To repeat: Don’t text and drive


COLUMBUS

I was driving across town from the Statehouse to a press conference promoting a new initiative to convince teens to stop texting while behind the wheel when I ended behind some knucklehead who was texting behind the wheel.

He was going 10 mph under the posted speed limit and swerving all over the place.

I couldn’t tell his age — I maneuvered around him as quickly and safely as possible to get away from his zigzagging vehicle.

An officer in the vicinity would have had the authority to pull him over, given his inability to stay within the marked traffic lane.

But an officer in the vicinity probably cannot pull over every dumb capital city driver messing around on a smart- phone on the highway.

There’s a state law against texting while driving.

It doesn’t work.

In Ohio, drivers younger than 18 are prohibited from using any type of handheld electronic wireless device while driving. Those caught doing so face fines, plus a 60-day license suspension for a first offense and one-year suspension for subsequent offenses.

Adult drivers also are prohibited from texting while driving, but the infraction is considered a secondary offense, meaning officers can’t pull drivers over unless they are caught breaking other traffic laws.

Eyes on the screen

Which means at least half of the people I see on my morning and evening commutes are focused on their little electronic screens instead of the road.

To compensate, state officials and AT&T are distributing pledge cards this month to teen-agers visiting motor vehicle bureaus.

On the one hand, that makes sense. Teens and adults should be told often about the dangers of texting while driving.

On the other hand, pledge cards probably aren’t going to stop people from doing whatever they do with their cellphones while behind the wheel.

“You see a car weaving on the road, 99 percent of the time I’ll pull up next to the person, they have a cellphone in their hand,” Lt. Col. George Williams from the State Highway Patrol told reporters last week. “... It is frustrating at times. The law’s in place, but … an adult, you can’t do anything about it. ”

State Rep. Rex Damschroder, R-Fremont, co-sponsored the legislation creating Ohio’s texting-while-driving ban. He wanted to make texting while driving a primary offense for adults at the time, but the bill was amended.

He still wants to take the state’s texting prohibitions a step further.

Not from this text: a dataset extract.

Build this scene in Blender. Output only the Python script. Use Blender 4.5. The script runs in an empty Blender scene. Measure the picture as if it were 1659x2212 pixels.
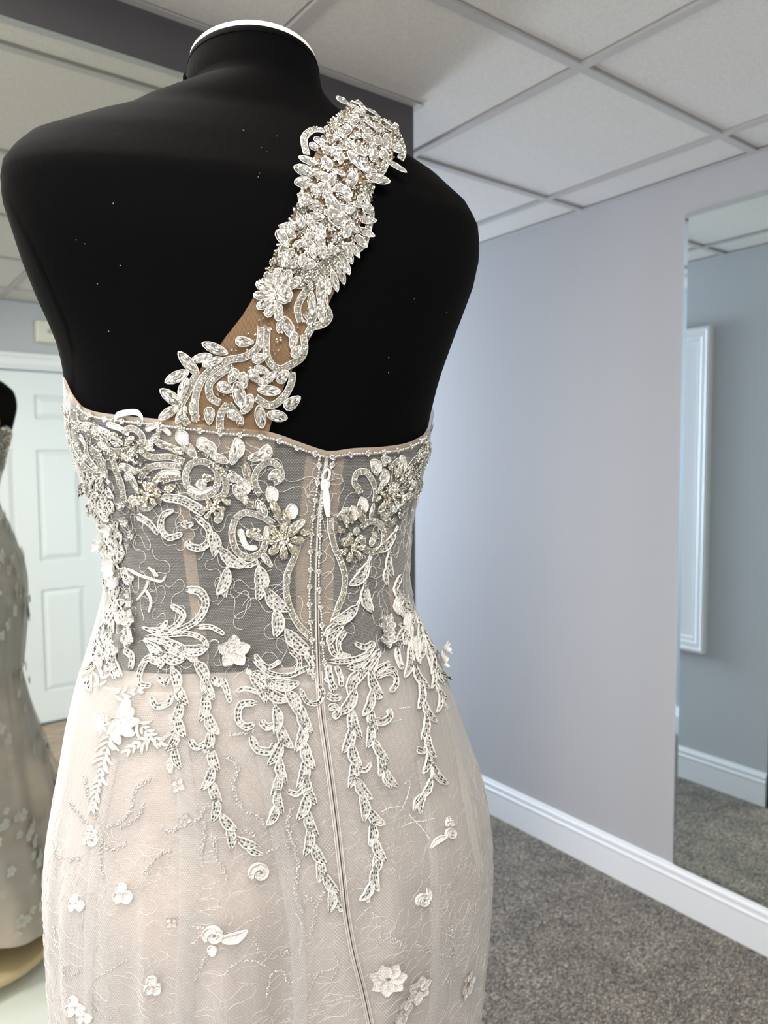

“... I strongly disagreed with their inexplicable decision to make texting while driving a secondary offense and expressed my thoughts then,” he said in a released statement. “Today, I feel just as strongly about it. ... In the coming days, I will be introducing legislation returning the offense of texting while driving to primary just as the House of Representatives intended. It is my sincere hope that my colleagues in the House and Senate recognize that this change is needed and that we can pass the bill by the end of the year.”